You should therefore concentrate on this pincer and making each side of it as painful for him as you can. Teeg's side is the controlling one, so you should home in on enabling that as best as possible. Like most control situations, the life total doesn't matter as long as they're not capable of
doing anything. You can peck away at them as slow as you like (though Deathrite, Scooze, and Teeg all together would have been a decently fast clock). Marit Lage was your damage side, and that involves hitting him for 20 outright, so the life total still doesn't matter.
The point of all this is that I would have changed that turn from this:
Dark Depths
Scrubland, Deathrite: Exile Thoughtseize for two
Forest, Wasteland: cast Scooze
Attack with Dryad Arbor + Teeg
to this:
Dark Depths
Dryad Arbor, Forest: cast Scooze
Attack with Teeg.
This means that:
Deathrite is still available, with black mana, to take spell cards out of his yard (and you should always be exiling stuff from theirs, not yours, except under particular cirumstances which mostly involve removing Tarmogoyf card types as you were doing against me. This is especially true when you're playing Storm).

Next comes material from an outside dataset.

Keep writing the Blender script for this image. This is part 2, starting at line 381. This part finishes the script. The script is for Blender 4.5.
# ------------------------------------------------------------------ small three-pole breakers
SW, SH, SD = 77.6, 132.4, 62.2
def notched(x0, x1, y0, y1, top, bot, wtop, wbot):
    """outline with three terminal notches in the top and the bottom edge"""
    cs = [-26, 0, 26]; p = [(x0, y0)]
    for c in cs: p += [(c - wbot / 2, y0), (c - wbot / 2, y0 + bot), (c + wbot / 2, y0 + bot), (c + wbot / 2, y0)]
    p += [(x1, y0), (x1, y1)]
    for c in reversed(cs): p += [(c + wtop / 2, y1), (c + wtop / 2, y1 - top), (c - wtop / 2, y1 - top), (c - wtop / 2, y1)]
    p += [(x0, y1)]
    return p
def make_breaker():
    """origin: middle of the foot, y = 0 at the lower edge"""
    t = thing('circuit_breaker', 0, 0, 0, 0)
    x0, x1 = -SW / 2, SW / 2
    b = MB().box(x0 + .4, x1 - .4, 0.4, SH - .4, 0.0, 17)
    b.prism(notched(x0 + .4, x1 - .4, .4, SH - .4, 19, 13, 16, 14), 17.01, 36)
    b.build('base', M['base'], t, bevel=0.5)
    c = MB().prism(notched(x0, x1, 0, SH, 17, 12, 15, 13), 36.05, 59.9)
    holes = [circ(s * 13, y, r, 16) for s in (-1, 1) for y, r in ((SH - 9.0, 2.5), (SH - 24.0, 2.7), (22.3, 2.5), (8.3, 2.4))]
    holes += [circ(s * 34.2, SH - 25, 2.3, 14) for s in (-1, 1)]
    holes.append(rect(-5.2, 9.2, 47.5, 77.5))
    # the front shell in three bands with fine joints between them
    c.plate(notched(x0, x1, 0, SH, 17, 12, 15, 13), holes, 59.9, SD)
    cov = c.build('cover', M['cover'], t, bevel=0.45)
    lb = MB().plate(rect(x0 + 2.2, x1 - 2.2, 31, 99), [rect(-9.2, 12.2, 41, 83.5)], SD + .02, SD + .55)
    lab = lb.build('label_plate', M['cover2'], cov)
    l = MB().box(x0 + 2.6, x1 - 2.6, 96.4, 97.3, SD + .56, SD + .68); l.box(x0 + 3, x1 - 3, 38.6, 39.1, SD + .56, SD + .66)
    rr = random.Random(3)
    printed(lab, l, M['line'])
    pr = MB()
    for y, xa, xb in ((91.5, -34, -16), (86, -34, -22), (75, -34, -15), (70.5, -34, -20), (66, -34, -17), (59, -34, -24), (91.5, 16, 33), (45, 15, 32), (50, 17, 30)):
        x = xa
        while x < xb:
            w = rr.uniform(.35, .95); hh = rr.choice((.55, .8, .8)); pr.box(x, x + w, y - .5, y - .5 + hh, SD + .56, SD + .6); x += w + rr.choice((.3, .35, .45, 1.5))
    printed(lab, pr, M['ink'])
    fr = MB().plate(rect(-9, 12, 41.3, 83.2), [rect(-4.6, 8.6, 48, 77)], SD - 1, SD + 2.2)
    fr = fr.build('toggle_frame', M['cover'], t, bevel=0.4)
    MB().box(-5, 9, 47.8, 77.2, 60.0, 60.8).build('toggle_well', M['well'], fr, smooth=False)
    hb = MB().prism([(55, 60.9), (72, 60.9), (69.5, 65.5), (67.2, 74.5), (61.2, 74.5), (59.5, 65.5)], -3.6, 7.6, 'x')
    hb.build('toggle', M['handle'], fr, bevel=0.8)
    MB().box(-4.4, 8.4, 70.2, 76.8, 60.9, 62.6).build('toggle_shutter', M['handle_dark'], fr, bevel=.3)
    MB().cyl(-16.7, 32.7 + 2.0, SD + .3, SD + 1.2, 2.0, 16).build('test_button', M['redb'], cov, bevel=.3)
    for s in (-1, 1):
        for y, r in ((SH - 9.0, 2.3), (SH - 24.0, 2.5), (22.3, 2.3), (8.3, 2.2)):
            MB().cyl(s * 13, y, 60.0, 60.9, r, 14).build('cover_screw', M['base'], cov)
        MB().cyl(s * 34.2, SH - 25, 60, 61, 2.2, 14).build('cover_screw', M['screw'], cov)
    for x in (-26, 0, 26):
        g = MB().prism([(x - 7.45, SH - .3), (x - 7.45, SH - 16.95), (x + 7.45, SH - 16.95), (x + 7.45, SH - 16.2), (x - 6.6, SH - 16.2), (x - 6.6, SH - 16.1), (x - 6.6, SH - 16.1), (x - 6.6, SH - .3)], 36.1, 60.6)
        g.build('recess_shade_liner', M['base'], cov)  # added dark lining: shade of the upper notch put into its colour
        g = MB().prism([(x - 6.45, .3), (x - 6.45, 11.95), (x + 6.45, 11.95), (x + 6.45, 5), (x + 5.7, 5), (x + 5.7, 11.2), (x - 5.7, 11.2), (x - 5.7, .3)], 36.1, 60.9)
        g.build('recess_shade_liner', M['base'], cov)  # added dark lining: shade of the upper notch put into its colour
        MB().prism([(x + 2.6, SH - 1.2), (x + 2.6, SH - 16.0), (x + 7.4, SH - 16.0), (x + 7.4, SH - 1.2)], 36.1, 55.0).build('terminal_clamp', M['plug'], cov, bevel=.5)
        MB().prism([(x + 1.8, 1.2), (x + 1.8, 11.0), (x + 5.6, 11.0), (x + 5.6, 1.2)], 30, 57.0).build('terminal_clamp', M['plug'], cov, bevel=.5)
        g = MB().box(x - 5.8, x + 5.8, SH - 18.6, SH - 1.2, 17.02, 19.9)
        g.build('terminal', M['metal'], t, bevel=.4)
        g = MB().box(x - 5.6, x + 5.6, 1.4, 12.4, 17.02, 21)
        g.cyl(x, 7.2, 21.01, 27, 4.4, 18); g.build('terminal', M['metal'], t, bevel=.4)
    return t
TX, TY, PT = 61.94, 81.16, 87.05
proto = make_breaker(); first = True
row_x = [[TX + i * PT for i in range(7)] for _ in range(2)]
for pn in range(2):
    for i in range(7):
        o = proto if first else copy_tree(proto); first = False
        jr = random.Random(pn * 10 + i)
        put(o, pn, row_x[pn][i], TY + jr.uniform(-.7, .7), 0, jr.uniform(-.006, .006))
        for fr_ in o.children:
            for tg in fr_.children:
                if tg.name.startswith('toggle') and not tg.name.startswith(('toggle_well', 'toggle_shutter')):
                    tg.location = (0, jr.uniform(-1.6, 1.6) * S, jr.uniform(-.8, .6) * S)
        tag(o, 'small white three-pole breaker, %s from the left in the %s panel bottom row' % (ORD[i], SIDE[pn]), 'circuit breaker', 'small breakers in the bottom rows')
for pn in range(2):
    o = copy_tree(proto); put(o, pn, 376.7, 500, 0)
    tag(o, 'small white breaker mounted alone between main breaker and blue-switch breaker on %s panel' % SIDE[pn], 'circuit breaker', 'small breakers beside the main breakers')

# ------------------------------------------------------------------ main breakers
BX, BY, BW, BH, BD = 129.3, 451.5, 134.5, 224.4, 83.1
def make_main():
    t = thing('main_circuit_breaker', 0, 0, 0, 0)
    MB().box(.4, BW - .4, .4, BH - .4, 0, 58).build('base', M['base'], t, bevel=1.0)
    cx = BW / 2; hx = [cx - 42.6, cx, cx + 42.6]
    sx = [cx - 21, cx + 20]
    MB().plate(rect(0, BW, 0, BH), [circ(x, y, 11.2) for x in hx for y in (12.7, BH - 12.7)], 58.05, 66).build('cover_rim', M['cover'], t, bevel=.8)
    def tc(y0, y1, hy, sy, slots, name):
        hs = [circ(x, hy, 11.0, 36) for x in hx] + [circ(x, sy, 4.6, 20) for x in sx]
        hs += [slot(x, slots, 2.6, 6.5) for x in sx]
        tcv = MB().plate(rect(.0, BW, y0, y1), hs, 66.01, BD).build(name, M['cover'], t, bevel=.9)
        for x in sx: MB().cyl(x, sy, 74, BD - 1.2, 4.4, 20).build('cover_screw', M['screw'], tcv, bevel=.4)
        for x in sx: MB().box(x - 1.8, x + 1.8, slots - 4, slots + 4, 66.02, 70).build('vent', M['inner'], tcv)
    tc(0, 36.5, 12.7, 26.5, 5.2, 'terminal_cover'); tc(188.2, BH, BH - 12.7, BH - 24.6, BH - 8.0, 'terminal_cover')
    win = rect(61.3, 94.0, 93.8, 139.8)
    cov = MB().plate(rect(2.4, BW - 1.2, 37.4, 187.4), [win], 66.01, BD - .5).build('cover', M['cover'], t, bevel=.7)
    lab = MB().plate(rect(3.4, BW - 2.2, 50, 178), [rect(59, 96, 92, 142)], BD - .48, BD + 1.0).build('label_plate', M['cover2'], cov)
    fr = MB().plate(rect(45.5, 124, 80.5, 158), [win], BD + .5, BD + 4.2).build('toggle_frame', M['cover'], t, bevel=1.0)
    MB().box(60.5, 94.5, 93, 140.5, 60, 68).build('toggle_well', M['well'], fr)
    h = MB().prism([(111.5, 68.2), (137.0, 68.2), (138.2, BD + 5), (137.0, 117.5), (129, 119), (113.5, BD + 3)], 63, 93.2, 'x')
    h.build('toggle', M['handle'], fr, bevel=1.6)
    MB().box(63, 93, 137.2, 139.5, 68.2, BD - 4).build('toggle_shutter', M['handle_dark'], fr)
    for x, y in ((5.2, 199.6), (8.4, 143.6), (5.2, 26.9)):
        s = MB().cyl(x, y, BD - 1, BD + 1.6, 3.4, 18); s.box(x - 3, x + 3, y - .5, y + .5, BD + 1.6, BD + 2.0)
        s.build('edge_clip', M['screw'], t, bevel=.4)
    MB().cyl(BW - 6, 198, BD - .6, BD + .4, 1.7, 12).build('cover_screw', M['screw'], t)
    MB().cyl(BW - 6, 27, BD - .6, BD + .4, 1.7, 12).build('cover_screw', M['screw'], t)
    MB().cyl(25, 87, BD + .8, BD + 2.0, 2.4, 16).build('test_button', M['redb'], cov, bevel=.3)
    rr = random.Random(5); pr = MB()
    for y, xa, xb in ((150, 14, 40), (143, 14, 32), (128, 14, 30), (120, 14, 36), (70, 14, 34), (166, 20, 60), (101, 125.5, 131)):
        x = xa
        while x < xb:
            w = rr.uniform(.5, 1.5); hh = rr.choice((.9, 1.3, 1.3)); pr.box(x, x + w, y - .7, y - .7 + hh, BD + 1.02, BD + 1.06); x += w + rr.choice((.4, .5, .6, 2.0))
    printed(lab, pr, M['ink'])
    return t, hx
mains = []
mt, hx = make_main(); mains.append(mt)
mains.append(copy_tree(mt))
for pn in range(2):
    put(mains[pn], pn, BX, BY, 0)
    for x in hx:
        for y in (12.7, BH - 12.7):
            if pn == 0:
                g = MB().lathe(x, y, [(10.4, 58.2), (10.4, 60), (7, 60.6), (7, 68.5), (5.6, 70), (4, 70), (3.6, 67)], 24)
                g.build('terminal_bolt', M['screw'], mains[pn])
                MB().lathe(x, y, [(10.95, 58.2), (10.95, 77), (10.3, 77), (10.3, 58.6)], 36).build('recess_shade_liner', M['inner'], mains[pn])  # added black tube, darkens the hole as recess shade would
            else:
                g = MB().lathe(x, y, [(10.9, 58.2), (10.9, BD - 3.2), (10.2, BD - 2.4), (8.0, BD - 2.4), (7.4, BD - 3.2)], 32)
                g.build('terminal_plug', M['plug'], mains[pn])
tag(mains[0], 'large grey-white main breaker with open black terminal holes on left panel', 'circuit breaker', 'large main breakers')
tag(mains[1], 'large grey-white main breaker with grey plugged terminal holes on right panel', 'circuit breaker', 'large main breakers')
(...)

Wasteland is still up to harass his poor mana, one of the weaknesses he's clearly suffering under. Yes, if he goes off this coming turn, he'll still get mana out of a non-basic drop, but he'll have to choose
immediately when you get priority. There's value in him having to decide on U or R out of a Volcanic, say, without knowing all the cards he's going to draw. Even if he's setting up this turn to go off on the next, when Thespian's Stage demonstrates he's about to die, then you can still restrict his options with the Wasteland threat.
To keep up the Wasteland and the Scrubland, we've had to use a Forest and the Dryad Arbor. This, however, isn't likely to be very relevant. That single point of Dryad Arbor means very little, when you think back to your pincers - on the one hand, you can go as slow as you like if you're controlling him; on the other, you're killing him with Marit Lage so him being at 11 instead of 12 is of no value. We've lost the use of green mana, but what's Deathrite going to do with it? He doesn't play creatures, and yours aren't likely to die against a storm deck - and if they do, somehow, how likely is two life extra to win you the game anyway?
(Alternative option, focusing more on yard control than mana denial: use the Wasteland and Forest to cast Scooze, then hold up the Arbor for a source of G for Scooze so you can exile two things. Either way, you want to use the Arbor for mana, not damage).
I mean ... you won anyway, so this might all be of limited relevance, but it was an interesting scenario with some varied options, which I think illustrates some vital Magic-playing principles.